While we were looking at an ebony elephant, Philippa came into the room. Mr Schuyler unobtrusively closed the scrapbook and put it in a drawer of the desk. Then he introduced me to
Philippa
. She shook hands, not awkwardly, as most children do, but with assurance. She is slender, erect, and exquisitely boned. Her face is oval, and she has serious black eyes, black curls, and perfect teeth. Her skin is light brown. She is a beautiful child.

‘Did you get through with the piece?’ her mother asked her.

‘Oh, yes,’ Philippa said. ‘Half an hour ago. Look, Jody, do you remember that silly little riddle book I bought at the newsstand in the station at Cincinnati and never got a chance to look at?’

‘Yes, I remember.’

‘Well, I’ve just been looking through it, and some of the riddles are funny.
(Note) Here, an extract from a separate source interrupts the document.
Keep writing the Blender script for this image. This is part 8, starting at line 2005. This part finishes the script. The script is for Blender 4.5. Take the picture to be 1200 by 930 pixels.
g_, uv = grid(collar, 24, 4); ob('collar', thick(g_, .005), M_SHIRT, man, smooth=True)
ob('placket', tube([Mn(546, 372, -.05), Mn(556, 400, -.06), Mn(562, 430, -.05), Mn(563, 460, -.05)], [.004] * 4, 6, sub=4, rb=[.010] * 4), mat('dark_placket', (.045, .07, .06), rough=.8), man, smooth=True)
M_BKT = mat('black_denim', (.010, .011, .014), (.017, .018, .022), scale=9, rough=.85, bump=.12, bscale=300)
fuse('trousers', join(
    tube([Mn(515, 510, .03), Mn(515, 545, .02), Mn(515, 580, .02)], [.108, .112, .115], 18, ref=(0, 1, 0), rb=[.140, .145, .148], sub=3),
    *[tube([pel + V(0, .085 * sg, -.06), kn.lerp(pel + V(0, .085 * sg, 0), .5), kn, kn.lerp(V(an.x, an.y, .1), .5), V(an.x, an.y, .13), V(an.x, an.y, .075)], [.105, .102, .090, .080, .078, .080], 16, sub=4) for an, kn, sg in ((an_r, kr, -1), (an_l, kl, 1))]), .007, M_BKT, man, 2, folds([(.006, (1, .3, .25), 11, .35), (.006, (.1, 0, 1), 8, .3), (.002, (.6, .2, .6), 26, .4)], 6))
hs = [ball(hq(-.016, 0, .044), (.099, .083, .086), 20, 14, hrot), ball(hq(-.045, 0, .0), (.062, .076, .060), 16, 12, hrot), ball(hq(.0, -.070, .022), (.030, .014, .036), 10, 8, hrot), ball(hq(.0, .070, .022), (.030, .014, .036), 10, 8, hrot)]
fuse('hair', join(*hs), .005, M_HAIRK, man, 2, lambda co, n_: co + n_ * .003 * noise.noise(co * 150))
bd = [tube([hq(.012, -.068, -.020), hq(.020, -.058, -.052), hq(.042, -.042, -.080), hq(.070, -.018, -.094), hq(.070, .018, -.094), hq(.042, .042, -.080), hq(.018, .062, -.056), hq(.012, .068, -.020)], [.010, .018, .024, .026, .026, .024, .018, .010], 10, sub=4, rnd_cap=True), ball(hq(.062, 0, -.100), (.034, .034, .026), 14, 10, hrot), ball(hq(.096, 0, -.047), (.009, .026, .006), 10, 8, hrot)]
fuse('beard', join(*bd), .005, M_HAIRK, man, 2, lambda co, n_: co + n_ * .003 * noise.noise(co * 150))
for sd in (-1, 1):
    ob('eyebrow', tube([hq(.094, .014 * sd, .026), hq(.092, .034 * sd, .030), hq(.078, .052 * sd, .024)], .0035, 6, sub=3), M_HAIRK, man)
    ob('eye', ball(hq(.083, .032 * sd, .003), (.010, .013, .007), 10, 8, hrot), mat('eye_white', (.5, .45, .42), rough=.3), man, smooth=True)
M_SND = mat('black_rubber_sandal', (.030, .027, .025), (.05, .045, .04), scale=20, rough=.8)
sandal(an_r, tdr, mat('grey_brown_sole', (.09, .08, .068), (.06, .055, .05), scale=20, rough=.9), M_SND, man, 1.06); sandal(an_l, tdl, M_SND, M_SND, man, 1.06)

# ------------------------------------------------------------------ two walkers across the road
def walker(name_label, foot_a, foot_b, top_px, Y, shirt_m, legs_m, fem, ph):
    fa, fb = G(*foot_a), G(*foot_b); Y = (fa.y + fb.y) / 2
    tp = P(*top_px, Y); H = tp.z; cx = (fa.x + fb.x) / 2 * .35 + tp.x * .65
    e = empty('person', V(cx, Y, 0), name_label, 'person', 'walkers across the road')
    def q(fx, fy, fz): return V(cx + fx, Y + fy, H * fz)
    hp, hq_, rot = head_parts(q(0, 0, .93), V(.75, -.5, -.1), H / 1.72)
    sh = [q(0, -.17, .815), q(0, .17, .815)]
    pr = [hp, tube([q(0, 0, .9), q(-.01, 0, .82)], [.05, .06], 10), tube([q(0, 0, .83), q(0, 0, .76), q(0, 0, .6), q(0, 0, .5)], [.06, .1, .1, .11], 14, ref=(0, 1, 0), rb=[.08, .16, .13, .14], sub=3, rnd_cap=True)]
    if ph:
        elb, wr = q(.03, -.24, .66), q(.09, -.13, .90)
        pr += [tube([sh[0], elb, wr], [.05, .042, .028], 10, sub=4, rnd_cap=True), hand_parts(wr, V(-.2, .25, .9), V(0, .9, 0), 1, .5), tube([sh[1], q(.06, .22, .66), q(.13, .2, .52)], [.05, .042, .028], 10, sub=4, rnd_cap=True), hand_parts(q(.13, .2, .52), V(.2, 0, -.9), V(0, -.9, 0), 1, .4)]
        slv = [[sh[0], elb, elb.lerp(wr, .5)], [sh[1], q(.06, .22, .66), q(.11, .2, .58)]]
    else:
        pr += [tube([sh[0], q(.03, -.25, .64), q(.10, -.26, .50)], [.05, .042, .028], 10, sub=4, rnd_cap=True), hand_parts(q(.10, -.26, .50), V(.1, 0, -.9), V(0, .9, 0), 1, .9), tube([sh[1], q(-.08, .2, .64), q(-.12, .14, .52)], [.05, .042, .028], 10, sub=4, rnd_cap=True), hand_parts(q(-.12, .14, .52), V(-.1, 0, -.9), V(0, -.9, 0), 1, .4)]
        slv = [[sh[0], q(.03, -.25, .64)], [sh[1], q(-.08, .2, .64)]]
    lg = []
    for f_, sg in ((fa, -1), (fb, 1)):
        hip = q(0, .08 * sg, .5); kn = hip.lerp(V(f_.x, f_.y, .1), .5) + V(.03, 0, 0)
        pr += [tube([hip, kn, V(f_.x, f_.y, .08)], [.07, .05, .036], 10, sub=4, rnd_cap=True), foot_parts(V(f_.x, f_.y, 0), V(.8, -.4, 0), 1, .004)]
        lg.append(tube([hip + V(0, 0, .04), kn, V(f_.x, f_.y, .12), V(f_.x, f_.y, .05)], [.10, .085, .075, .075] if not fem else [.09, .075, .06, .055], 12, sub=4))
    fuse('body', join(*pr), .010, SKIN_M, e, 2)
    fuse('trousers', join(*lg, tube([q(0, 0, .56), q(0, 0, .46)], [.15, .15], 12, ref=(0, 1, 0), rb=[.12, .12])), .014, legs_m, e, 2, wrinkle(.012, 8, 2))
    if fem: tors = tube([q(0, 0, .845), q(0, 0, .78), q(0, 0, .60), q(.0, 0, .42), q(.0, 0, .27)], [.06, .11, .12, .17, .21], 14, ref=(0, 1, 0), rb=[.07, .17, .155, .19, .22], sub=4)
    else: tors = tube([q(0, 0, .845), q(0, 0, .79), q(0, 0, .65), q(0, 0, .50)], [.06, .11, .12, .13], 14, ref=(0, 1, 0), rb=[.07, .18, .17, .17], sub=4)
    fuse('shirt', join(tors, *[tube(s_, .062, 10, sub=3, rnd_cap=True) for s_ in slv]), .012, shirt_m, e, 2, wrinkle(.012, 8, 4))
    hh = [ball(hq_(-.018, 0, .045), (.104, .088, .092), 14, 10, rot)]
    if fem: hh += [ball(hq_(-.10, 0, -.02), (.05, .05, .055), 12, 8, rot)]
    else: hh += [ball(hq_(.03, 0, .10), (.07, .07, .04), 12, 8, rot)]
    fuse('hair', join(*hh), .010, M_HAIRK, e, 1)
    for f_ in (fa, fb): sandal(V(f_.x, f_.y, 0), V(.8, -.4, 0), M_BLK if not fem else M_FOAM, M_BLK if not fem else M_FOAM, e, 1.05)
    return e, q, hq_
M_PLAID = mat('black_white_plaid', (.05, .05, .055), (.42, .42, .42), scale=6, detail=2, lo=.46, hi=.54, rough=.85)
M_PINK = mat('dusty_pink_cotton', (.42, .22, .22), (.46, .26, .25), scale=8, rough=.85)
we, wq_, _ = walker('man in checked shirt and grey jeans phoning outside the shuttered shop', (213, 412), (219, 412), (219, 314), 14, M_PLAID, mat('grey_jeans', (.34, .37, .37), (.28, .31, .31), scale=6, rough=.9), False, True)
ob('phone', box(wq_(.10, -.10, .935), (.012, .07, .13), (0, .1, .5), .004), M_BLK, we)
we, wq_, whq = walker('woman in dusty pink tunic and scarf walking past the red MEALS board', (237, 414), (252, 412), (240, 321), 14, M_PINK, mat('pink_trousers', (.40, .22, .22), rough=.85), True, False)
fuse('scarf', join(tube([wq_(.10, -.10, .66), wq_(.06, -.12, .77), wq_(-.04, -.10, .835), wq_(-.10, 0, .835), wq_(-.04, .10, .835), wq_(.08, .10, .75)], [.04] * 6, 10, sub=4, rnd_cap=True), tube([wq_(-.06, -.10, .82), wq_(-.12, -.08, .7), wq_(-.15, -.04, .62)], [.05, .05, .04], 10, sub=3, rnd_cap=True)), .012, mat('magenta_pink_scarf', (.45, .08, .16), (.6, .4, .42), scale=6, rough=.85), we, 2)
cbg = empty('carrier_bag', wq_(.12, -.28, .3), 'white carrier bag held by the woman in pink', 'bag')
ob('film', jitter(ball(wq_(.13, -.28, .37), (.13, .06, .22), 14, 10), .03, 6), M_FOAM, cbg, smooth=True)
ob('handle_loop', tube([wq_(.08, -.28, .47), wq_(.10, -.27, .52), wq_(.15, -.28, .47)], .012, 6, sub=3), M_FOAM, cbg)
May I ask one, please?’

Mrs Schuyler nodded, and Philippa asked, ‘What has four wheels and flies?’

We were silent a minute, and then Philippa said impatiently, ‘Give up, please, so I can tell you.’

‘We give up,’ Mrs Schuyler said.

‘A garbage wagon,’ Philippa said.

Mr Schuyler groaned, and Philippa looked at him and burst out laughing.

‘Was it that bad, George?’ she asked. ‘Wait until you hear some of the others.’

‘Not now, Philippa,’ Mrs Schuyler said, rather hastily. ‘Instead, maybe you’d like to play for us in your room.’

‘I’d like to very much,’ Philippa said.

Mr Schuyler said that he would stay in the living room and listen. Mrs Schuyler and I followed Philippa down the hall. A large red balloon was tethered by a string to the doorknob of Philippa’s room. ‘I like balloons,’ she said, spanking it into the air with the heel of her hand. ‘They remind me of the circus.’

The Schuylers have a four-room apartment. I noticed that Philippa’s room was the largest. In it there was a grand piano, a bed, an adult-size dressing table, two small chairs, and a cabinet. Mrs Schuyler opened the doors of the cabinet. ‘Philippa keeps her music and dolls in here,’ she said. ‘She made this doll house. She knitted the little rug herself and sewed dresses for the dolls. She sews very well. She made me an apron the other day.’ On top of Philippa’s piano there was a Modern Library giant edition
of
Plutarch, a peach kernel, a mystery novel called ‘The Corpse with the Floating Foot,’ a copy of the New York
Post
opened to the comic-strip page, a teacup half full of raw green peas, a train made of adhesive-tape spools and cardboard, a Stravinsky sonata, a pack of playing cards, a photograph of Lily Pons clipped from a magazine, and an uninflated balloon. I was standing beside the piano, examining this rather surrealistic group of objects, when Mrs Schuyler suddenly snapped her fingers and said, ‘I forgot the peaches!’ She started out of the room, then paused at the door and said, ‘It’s a kind of ice cream I make. We’re going to have some later on, and I forgot to put the peaches in the icebox. I’ll leave you two alone for a few minutes. Philippa, don’t start playing until I get back.’ I took one of the chairs and Philippa sat on the piano bench. Left alone with her, I felt ill at ease. I didn’t know how to go about making small talk with a gifted child.